Armed Forces News

The 2018 National Defense Authorization Act contains several provisions aimed at easing the burden borne by military families. Key points include:

* Availability to childcare for all service members and spouses. Each service branch would be required to keep childcare centers open during hours when service members and families would need them most.
Each installation would have a childcare coordinator, whose job it would be to advocate for families needing childcare both on and off base.

* Greater stability during permanent-change-of-station (PCS) moves. This would address the problems posed when spouses leave jobs and children get pulled out of school at the very moment a service member-sponsor is transferred. Instead, families would get leeway to relocate to new duty stations six months before or after their sponsor.

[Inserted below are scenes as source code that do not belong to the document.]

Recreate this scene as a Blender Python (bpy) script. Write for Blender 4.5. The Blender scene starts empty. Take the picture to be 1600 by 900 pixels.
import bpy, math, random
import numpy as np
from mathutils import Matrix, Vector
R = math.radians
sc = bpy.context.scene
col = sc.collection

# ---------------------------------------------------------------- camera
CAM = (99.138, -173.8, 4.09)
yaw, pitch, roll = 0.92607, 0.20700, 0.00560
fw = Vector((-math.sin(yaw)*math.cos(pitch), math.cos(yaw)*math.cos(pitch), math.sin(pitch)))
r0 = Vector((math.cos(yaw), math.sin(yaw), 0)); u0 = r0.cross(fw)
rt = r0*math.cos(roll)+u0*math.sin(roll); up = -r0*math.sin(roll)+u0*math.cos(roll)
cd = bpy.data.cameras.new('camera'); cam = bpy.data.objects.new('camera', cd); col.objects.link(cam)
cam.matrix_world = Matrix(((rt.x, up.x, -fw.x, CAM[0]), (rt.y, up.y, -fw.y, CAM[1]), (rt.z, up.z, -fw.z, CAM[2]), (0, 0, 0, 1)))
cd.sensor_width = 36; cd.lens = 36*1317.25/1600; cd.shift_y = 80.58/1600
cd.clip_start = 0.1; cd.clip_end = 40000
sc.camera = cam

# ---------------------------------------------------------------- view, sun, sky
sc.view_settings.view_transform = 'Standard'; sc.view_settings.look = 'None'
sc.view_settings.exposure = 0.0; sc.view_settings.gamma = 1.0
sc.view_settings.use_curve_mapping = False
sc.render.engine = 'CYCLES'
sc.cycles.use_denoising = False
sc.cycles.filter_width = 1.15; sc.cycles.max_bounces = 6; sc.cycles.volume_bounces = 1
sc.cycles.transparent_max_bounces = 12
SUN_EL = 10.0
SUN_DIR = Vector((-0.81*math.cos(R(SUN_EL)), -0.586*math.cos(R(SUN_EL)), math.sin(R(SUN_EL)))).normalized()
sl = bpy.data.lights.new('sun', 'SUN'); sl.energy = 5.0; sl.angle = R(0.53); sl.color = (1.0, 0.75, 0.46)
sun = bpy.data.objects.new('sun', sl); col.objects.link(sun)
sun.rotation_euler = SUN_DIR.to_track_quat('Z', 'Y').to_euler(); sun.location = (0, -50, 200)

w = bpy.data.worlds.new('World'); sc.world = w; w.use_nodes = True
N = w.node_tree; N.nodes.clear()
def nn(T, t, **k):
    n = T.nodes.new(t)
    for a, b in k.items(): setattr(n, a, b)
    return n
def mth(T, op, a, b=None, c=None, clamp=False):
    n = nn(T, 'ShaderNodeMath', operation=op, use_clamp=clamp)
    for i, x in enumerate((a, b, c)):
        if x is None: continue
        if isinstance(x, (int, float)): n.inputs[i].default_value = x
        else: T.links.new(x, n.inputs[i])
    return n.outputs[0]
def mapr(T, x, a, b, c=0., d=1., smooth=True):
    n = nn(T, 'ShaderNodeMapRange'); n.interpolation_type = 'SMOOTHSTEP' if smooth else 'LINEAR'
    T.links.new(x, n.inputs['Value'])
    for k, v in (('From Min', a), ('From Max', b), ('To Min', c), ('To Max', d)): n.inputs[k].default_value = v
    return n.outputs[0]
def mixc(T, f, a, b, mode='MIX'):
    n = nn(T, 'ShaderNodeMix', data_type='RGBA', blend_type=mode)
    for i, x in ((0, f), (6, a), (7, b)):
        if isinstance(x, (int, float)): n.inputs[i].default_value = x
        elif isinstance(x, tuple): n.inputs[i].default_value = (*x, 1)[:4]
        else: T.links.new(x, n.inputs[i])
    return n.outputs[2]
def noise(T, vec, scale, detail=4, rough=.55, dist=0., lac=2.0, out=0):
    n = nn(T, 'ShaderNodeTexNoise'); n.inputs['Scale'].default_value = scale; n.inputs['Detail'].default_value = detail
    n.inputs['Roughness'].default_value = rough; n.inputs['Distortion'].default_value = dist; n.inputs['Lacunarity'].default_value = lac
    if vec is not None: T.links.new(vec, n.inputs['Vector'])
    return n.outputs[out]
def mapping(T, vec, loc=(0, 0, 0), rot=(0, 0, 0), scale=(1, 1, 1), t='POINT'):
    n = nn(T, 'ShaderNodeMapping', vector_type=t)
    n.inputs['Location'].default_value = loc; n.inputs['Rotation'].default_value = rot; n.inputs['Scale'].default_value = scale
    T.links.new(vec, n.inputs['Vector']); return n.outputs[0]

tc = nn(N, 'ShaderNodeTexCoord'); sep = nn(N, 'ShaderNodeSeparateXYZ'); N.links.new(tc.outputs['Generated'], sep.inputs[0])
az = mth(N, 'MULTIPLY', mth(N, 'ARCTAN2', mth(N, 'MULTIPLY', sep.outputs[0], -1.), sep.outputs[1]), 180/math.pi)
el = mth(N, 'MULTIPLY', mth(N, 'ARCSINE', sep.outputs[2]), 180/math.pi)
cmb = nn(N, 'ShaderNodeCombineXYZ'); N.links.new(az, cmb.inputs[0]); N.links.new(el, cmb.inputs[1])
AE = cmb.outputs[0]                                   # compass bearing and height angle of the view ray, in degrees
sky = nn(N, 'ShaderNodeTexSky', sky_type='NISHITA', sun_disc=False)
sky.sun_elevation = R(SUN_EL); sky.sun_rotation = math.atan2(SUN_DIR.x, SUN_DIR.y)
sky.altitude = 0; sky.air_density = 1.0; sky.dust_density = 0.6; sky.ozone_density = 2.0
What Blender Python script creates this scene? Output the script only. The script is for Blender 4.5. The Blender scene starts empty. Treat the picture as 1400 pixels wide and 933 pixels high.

* Provision of both hospice care and curative treatment for military children. TRICARE, the Defense Department’s managed health-care program, currently does not provide such a service.

* $40 million more in funding for Impact Aid. School districts with large populations of military dependent children would get more money to offset the costs of educating children of families who may not pay local taxes that would otherwise fund public education. Another $10 million in Impact Aid money would be allocated to care for children with severe disabilities. (The Impact Aid program provides funding to local schools that are situated on federal property, or have been taken off the local tax rolls by the federal government.)

The defense-spending bill has cleared Congress and is now at the White House, awaiting President Trump’s signature.